## The problem
Copy exactly, and only, the lines starting at the line with "Write a Blender" and ending at the line with "R = math.radians". Leave every picture out of the copy.

## Exercise materials
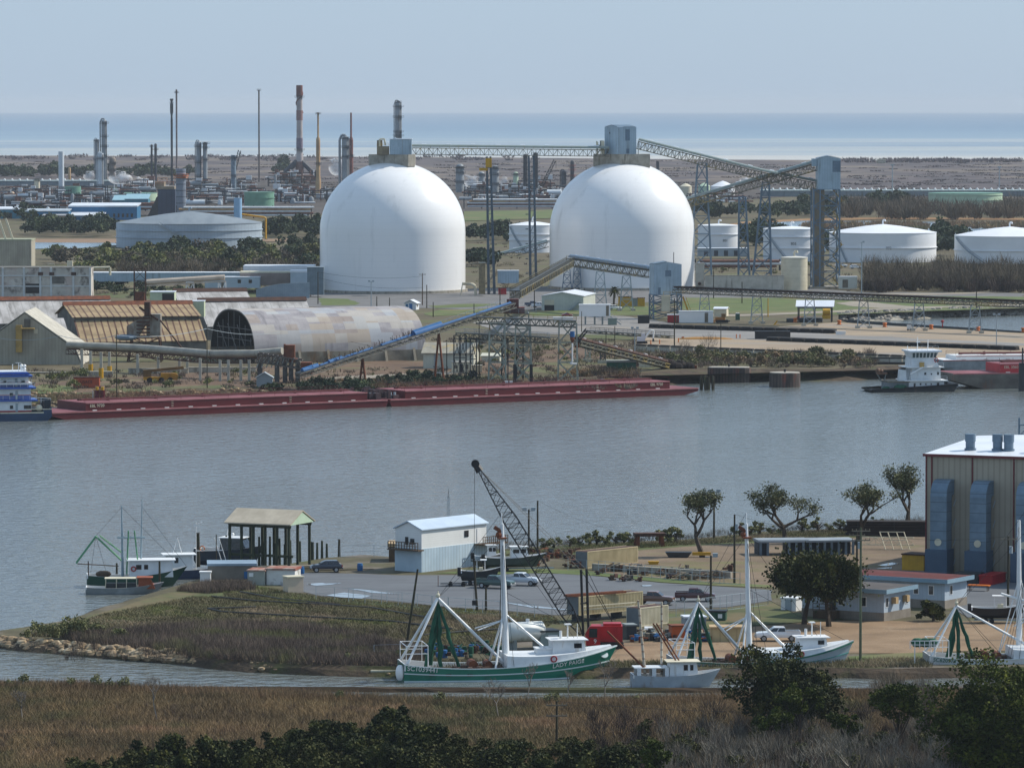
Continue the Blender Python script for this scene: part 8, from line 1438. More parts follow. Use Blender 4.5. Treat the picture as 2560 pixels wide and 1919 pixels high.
# ---------------- trawlers ----------------
def trawler(label,o,rz,L,B,zs,hullm,bands,ident,idm,name_=None,cabw=True,apex=.17,mast=.485,mh=20,low=1.0,gearm=None):
 t=thing('shrimp_trawler',label,'fishing boat',o,rz);k=L/27.6;pt,zd,hb=hull(t,L,B,zs,2.0*k,hullm,mk('deck_wood','#8a7f6c','#6a604f',rough=.8,amt=.8),bul=.8*k,band=bands,n=30)
 f=lambda s:s*L
 # raised white foredeck house and wheelhouse
 mb=MB();n=16;rings=[]
 for i in range(n+1):s=.47+.5*i/n;a=pt(s,1,-1);w_=hb(s)-.12;top=zd(s)+(1.45-1.15*(i/n)**.8)*k;rings.append([(a.x,-w_,a.z-.02),(a.x,-w_*.97,top),(a.x,w_*.97,top),(a.x,w_,a.z-.02)])
 mb.loft(rings);mb.build('fore_house',BOATW,t);zt=zd(.72)+.7*k
 cabin(t,f(.69),f(.85),1.7*k,zt-.6,zt+1.7*k,BOATW,WHITE,.35,((f(.79),f(.825),zt+.75*k,zt+1.35*k),),.35,'wheelhouse');cabin(t,f(.62),f(.695),1.3*k,zt-.6,zt+.6*k,BOATW,WHITE,.1,(),.1,'trunk_house',False)
 mb=MB();zr=zt+1.85*k;mb.tube((f(.77),0,zr),(f(.77),0,zr+1.7),.1);mb.bx(f(.755),f(.785),-.5,.5,zr+1.7,zr+1.82);mb.tube((f(.81),-.8,zr),(f(.81),-.8,zr+1.9),.05);mb.tube((f(.74),.4,zr),(f(.74),.4,zr+.9),.18);mb.build('radar',WHITE,t)
 lifering(t,(f(.685),pt(.685,1,-1).y+.0,zd(.685)+.45*k),.36*k);dz=zd(mast)-.7*k
 mb=MB();mb.sm=True;M0=Vector((f(mast),0,dz));M1=Vector((f(mast)-.6*k,0,dz+mh));mb.tube(M0,M0.lerp(M1,.93),.5*k,.24*k,n=12);mb.tube(M0.lerp(M1,.93),M1,.1,.07,n=8);mb.build('mast',MASTW,t);mb=MB();c=M0.lerp(M1,.86);mb.ball(c+Vector((-.4,0,0)),.45*k,8,6);mb.tube(c+Vector((-1.0,0,1.0)),c+Vector((-.1,0,.4)),.25*k,n=6);mb.bx(c.x-.5,c.x+.5,-.7,.7,c.z-.5,c.z-.3);mb.build('masthead_gear',RUST,t)
 A=Vector((f(apex),0,zd(.1)+8.3*k*low));mb=MB()
 for sd in(-1,1):mb.tube((f(.015),sd*B*.4,zd(0)),A,.17*k,n=8);mb.tube((f(mast)-.4,sd*.7,dz+1.0),A,.2*k,n=8);mb.tube(M0.lerp(M1,.34)+Vector((-.2,0,0)),(f(mast)-1.9*k,sd*B*.42,dz),.14*k,n=6);mb.tube(M0.lerp(M1,.36),(f(mast)+5.1*k,sd*1.2,zd(.66)+1.4*k),.13*k,n=6);mb.tube(M0.lerp(M1,.32),(f(mast)-3.8*k,sd*1.2,dz+5.2*k*low),.09*k,n=5)
 mb.build('boom',MASTW,t);mb=MB();mb.ball(A+Vector((0,0,.35)),.3*k,8,6);mb.tube(A,A+Vector((0,0,.9)),.08);mb.build('masthead_light',CREAM,t)
 net(t,A-Vector((0,0,.4)),[(f(apex)-1.6*k,-.5,zd(.1)-.3),(f(apex)-.9*k,.3,zd(.1)-.2),(f(apex)+.3*k,-.2,zd(.1)-.4),(f(apex)+4.4*k*.6,0,zd(.2)-.2)],.3*k,seed=int(L));mb=MB()
 for a,b in((M1,A),(M0.lerp(M1,.85),A),(A,(f(.4),1,dz+.6)),(A,(f(.42),-1,dz+.6)),(M0.lerp(M1,.85),pt(.45,1,-1)),(M0.lerp(M1,.85),pt(.5,1,-1)),(M0.lerp(M1,.85),pt(.47,1,1)),(M0.lerp(M1,.85),(f(.8),0,zr)),(M0.lerp(M1,.5),pt(.97,1,1)),(M0.lerp(M1,.82),pt(.43,1,-1))):mb.tube(a,b,.028,n=3,cap=False)
 mb.build('rigging',WIRE,t);mb=MB();rg=random.Random(int(L*3));zq=zd(.3)-.75*k
 for j in range(26):x=rg.uniform(.24,.46)*L;s_=rg.uniform(.2,.6);mb.cb((x,rg.uniform(-B*.33,B*.3),zq+s_*.8),(s_*2.2,s_,s_*1.6),rg.uniform(0,3))
 mb.build('deck_gear',mk('gear_brown','#5c4335','#3c2d26',rough=.9,amt=.9),t);mb=MB();mb.tube((f(.33),-.9,zq+.9),(f(.33),1.6,zq+.9),.6*k,n=12);mb.tube((f(.4),-.9,zq+.9),(f(.4),1.4,zq+.9),.5*k,n=12);mb.build('winch',RUST,t)
 mb=MB();a=zd(0);[mb.tube((f(x),y,a-.2),(f(x),y,a+2.3*k),.05,n=5)for x in(.01,.11)for y in(-B*.38,B*.38)];[mb.tube((f(.01),y,a+z),(f(.11),y,a+z),.05,n=5)for y in(-B*.38,B*.38)for z in(1.3*k,2.3*k)];[mb.tube((f(x),-B*.38,a+2.3*k),(f(x),B*.38,a+2.3*k),.05,n=5)for x in(.01,.11)];mb.build('stern_frame',WHITE,t)
 on_hull(t,ident,.85*k,pt,.085,.83,idm)
 if name_:on_hull(t,name_,.8*k,pt,.765,.80,idm)
 mb=MB();[mb.bx(pt(s,.5,-1).x-.35,pt(s,.5,-1).x+.35,pt(s,.5,-1).y-.06,pt(s,.5,-1).y+.1,pt(s,.5,-1).z-.14,pt(s,.5,-1).z+.14)for s in(.13,.21,.31)];mb.build('scupper',RUSTD,t);return t,pt,zd
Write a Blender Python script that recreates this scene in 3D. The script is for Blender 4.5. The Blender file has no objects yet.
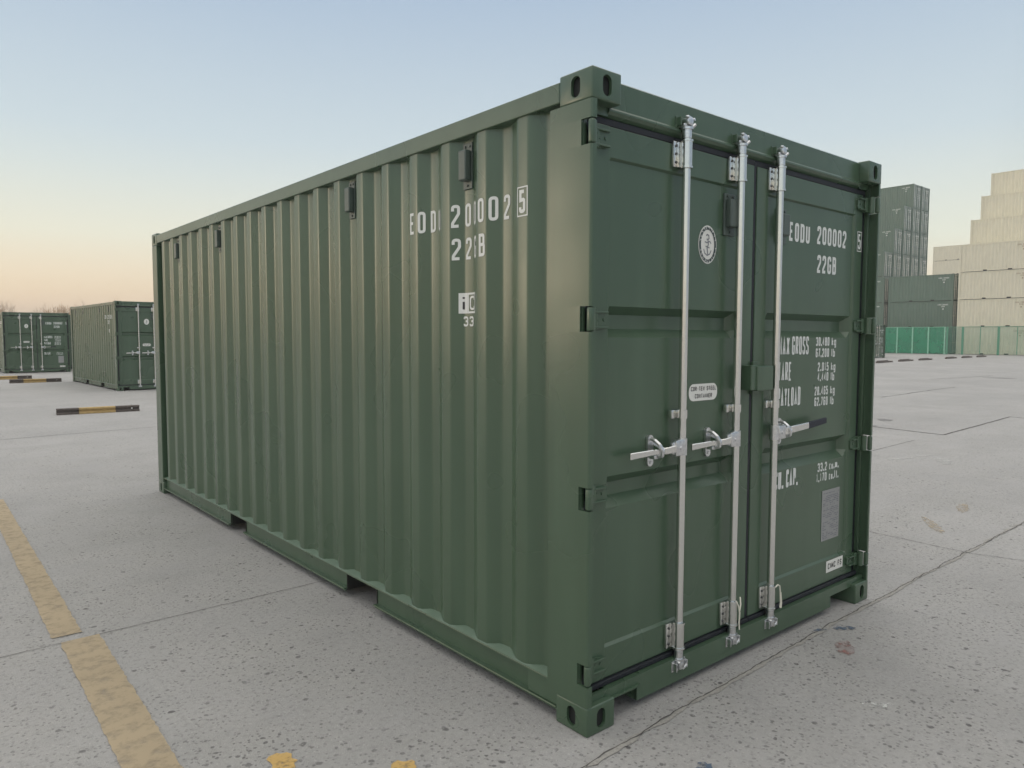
import bpy, bmesh, math, random
from mathutils import Vector, Matrix, Euler
random.seed(7)
S = bpy.context.scene
C = S.collection
R = math.radians

# ------------------------------------------------------------------ camera
cd = bpy.data.cameras.new('camera'); cam = bpy.data.objects.new('camera', cd); C.objects.link(cam)
cam.location = (-2.032, -1.9488, 1.5802)
yaw, pitch, roll = 0.7005, -0.064, 0.0019
fw = Vector((math.sin(yaw)*math.cos(pitch), math.cos(yaw)*math.cos(pitch), math.sin(pitch)))
r0 = Vector((math.cos(yaw), -math.sin(yaw), 0)); u0 = r0.cross(fw)
rx = r0*math.cos(roll)+u0*math.sin(roll); ux = -r0*math.sin(roll)+u0*math.cos(roll)
cam.rotation_euler = Matrix((rx, ux, -fw)).transposed().to_euler()
cd.sensor_width = 36; cd.lens = 735.11/1024*36
cd.clip_start = 0.05; cd.clip_end = 5000
S.camera = cam

# ------------------------------------------------------------------ sky, sun, exposure
SUN_AZ, SUN_EL = -45.0, 6.0          # compass bearing from +Y, degrees
w = bpy.data.worlds.new('World'); S.world = w; w.use_nodes = True
nt = w.node_tree; nt.nodes.clear()
sky = nt.nodes.new('ShaderNodeTexSky'); sky.sky_type = 'NISHITA'; sky.sun_disc = False
sky.sun_elevation = R(SUN_EL); sky.sun_rotation = R(SUN_AZ)
sky.air_density = 1.0; sky.dust_density = 2.5; sky.ozone_density = 1.0; sky.altitude = 0
bg = nt.nodes.new('ShaderNodeBackground'); bg.inputs['Strength'].default_value = 0.15
wo = nt.nodes.new('ShaderNodeOutputWorld')
# hand-set pale gradient over the clear-sky model, peach at the horizon
tcw = nt.nodes.new('ShaderNodeTexCoord'); spx = nt.nodes.new('ShaderNodeSeparateXYZ'); nt.links.new(tcw.outputs['Generated'], spx.inputs[0])
cr = nt.nodes.new('ShaderNodeValToRGB'); ce = cr.color_ramp.elements
SKY_STOPS = [(0.0, (1.12, .82, .56)), (.055, (1.0, .86, .63)), (.12, (.88, .90, .77)), (.24, (.63, .73, .78)), (.42, (.42, .54, .69)), (.56, (1.0, 1.02, 1.04)), (.75, (1.32, 1.28, 1.20)), (1.0, (1.38, 1.34, 1.26))]  # overhead stops are added brightness that lights the ground
while len(ce) < len(SKY_STOPS): ce.new(.5)
for i_, (p_, c_) in enumerate(SKY_STOPS): ce[i_].position = p_; ce[i_].color = c_+(1,)
nt.links.new(spx.outputs[2], cr.inputs[0])
sc_ = nt.nodes.new('ShaderNodeMix'); sc_.data_type = 'RGBA'; sc_.blend_type = 'MULTIPLY'; sc_.inputs[0].default_value = 1
VS = 1/(0.15*4.0); sc_.inputs[7].default_value = (VS, VS, VS, 1)
# the sky opposite the glow (behind and right of the camera) is dull blue low down; the glow side is warmer
def wn_(kind, **kw):
    n = nt.nodes.new(kind)
    for k, v in kw.items(): setattr(n, k, v)
    return n
dt = wn_('ShaderNodeVectorMath', operation='DOT_PRODUCT'); nt.links.new(tcw.outputs['Generated'], dt.inputs[0]); dt.inputs[1].default_value = (.707, -.707, 0)
mr = wn_('ShaderNodeMapRange'); nt.links.new(dt.outputs['Value'], mr.inputs['Value']); mr.inputs['From Min'].default_value = .45; mr.inputs['From Max'].default_value = .92
mr2 = wn_('ShaderNodeMapRange'); nt.links.new(dt.outputs['Value'], mr2.inputs['Value']); mr2.inputs['From Min'].default_value = .1; mr2.inputs['From Max'].default_value = -.95
mel = wn_('ShaderNodeMapRange'); nt.links.new(spx.outputs[2], mel.inputs['Value']); mel.inputs['From Min'].default_value = .75; mel.inputs['From Max'].default_value = .45
mm_ = wn_('ShaderNodeMath', operation='MULTIPLY'); nt.links.new(mr.outputs[0], mm_.inputs[0]); nt.links.new(mel.outputs[0], mm_.inputs[1])
mw_ = wn_('ShaderNodeMath', operation='MULTIPLY'); 
mlo = wn_('ShaderNodeMapRange'); nt.links.new(spx.outputs[2], mlo.inputs['Value']); mlo.inputs['From Min'].default_value = .20; mlo.inputs['From Max'].default_value = .03
nt.links.new(mr2.outputs[0], mw_.inputs[0]); nt.links.new(mlo.outputs[0], mw_.inputs[1])
d1_ = wn_('ShaderNodeMix', data_type='RGBA'); nt.links.new(mm_.outputs[0], d1_.inputs[0]); nt.links.new(cr.outputs[0], d1_.inputs[6]); d1_.inputs[7].default_value = (.30, .37, .45, 1)
d2_ = wn_('ShaderNodeMix', data_type='RGBA', blend_type='MULTIPLY'); nt.links.new(mw_.outputs[0], d2_.inputs[0]); nt.links.new(d1_.outputs[2], d2_.inputs[6]); d2_.inputs[7].default_value = (1.12, .97, .86, 1)
nt.links.new(d2_.outputs[2], sc_.inputs[6])
mx_ = nt.nodes.new('ShaderNodeMix'); mx_.data_type = 'RGBA'; mx_.inputs[0].default_value = 0.985
nt.links.new(sky.outputs[0], mx_.inputs[6]); nt.links.new(sc_.outputs[2], mx_.inputs[7]); nt.links.new(mx_.outputs[2], bg.inputs[0])
nt.links.new(bg.outputs[0], wo.inputs[0])
sd = bpy.data.lights.new('sun', 'SUN'); sd.energy = 0.08; sd.angle = R(12); sd.color = (1.0, 0.82, 0.6)
sun = bpy.data.objects.new('sun', sd); C.objects.link(sun)
sv = Vector((math.sin(R(SUN_AZ))*math.cos(R(SUN_EL)), math.cos(R(SUN_AZ))*math.cos(R(SUN_EL)), math.sin(R(SUN_EL))))
sun.rotation_euler = sv.to_track_quat('Z', 'Y').to_euler(); sun.location = sv*50
S.view_settings.view_transform = 'Standard'; S.view_settings.look = 'None'
S.view_settings.gamma = 1; S.view_settings.use_curve_mapping = False
S.view_settings.exposure = 2.0
S.cycles.max_bounces = 6; S.cycles.volume_bounces = 0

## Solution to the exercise
Write a Blender Python script that recreates this scene in 3D. The script is for Blender 4.5. The Blender file has no objects yet.
import bpy, bmesh, math, random
from mathutils import Vector, Matrix, Euler
random.seed(7)
S = bpy.context.scene
C = S.collection
R = math.radians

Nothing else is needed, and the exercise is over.